寺社によっては上記と異なる参拝方法の場合もあり、多くはその旨の表示がある。
- 出雲大社、宇佐八幡では二拍手ではなく四拍手で行う。また伊勢神宮や熱田神宮には特殊な拍手(八開手)があるが、あくまでも神職のみの作法であり参列者は行わない。
- 神社によっては二拝のうち、前の礼を浅く、後の礼を深くする様に指定される場合もある。
一般には拍手と一拝の間、もしく合掌のときに神仏への祈願などを行う。寺院で手を合わせるのはインド等での挨拶に端を発するもので、拍手とは異なる。神社で祝詞(神社拝詞)を唱える場合は、二拝二拍手と一拝の間に行ったり、再拝の後に祝詞を唱え再度二拝二拍手一拝を行ったりする。
上記は社頭にて行う略式の参拝であるが、他に、拝殿に上がって(昇殿して)行う正式参拝がある。正式参拝は、社務所にて正式参拝を行いたい旨を告げ、拝殿に上がる。神職による修祓、祝詞奏上の後、神前に玉串を捧げて拝礼する。この場合も一般には二拝二拍手一拝であるが、神職の指示に従う。その後、直会として神酒をいただく。
古代においては、参拝・参詣といえば近所の神仏に参り詣でるものであったが、平安時代ごろから遠方の社寺にも詣でるようになった。平安時代末期ごろから貴族を中心として熊野三山・高野山・伊勢神宮への参詣巡礼が盛んに行われるようになった。特に熊野詣は人気となって多くの人が参詣し、狭い山道を人々が列をなして行く様は「蟻の熊野詣」と呼ばれた。
近世になると、交通網の整備に伴い庶民の遠出が盛んになり、伊勢神宮・金刀比羅宮・善光寺などへ全国から参詣者が訪れるようになった。遠隔地への参詣には費用がかかることから、人々は講を組織し、お金を出しあって代表者が代参を行うという習慣も生まれた。また、伊勢神宮への参詣では、道中で無一文になっても沿道の人々の援助によって旅が続けられるという「抜け参り」という風習もあった。これは、援助をした人も参詣した人と同じ御利益が得られると考えられたためである。

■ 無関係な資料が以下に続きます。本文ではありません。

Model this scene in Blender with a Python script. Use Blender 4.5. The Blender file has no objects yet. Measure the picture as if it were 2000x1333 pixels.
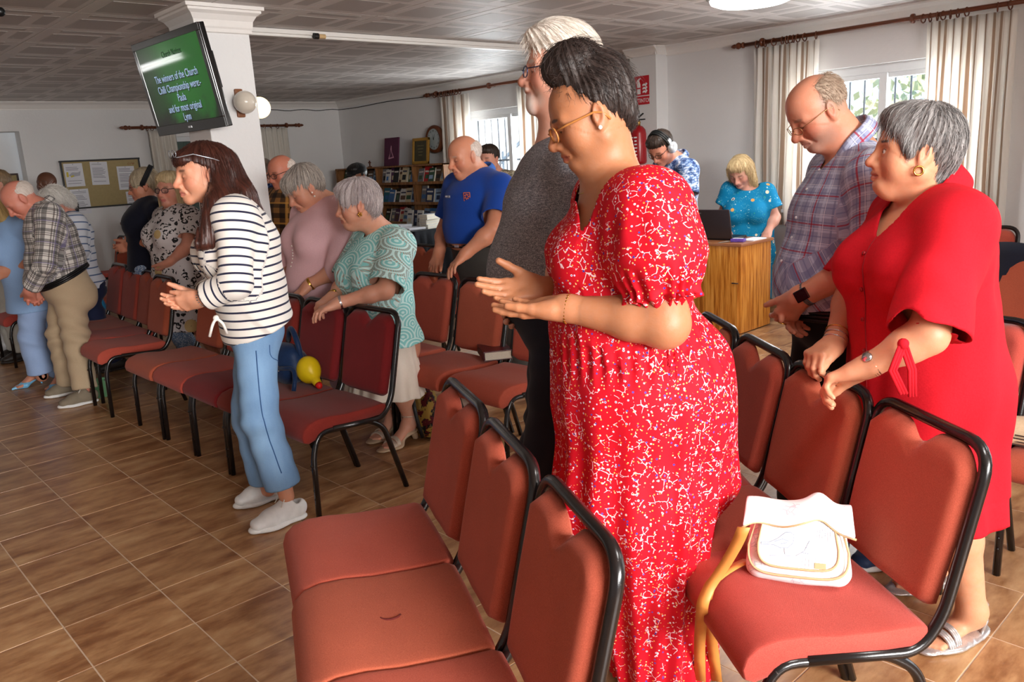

歴史的には天皇が神社を参詣する場合には、行幸の語が用いられる。賀茂行幸、石清水行幸などがそれである。御拝(天皇の拝礼の意。身体的な動作としての参拝)を指す場合には、親拝と呼称する場合がある。親拝とは、勅使を介さず直接拝礼することである(「親」とは「みずから」という意(同様の語例として「親筆」など)。親拝の対義語は「代拝」)。また天皇が神宮や天皇陵を親拝する場合には親謁と呼称する(「親謁」は、帝王がみずから宗廟に親拝することを意味する語である。親謁の語は『明史』『新唐書』『隋書』などの中国古典でも用例を確認できる。)。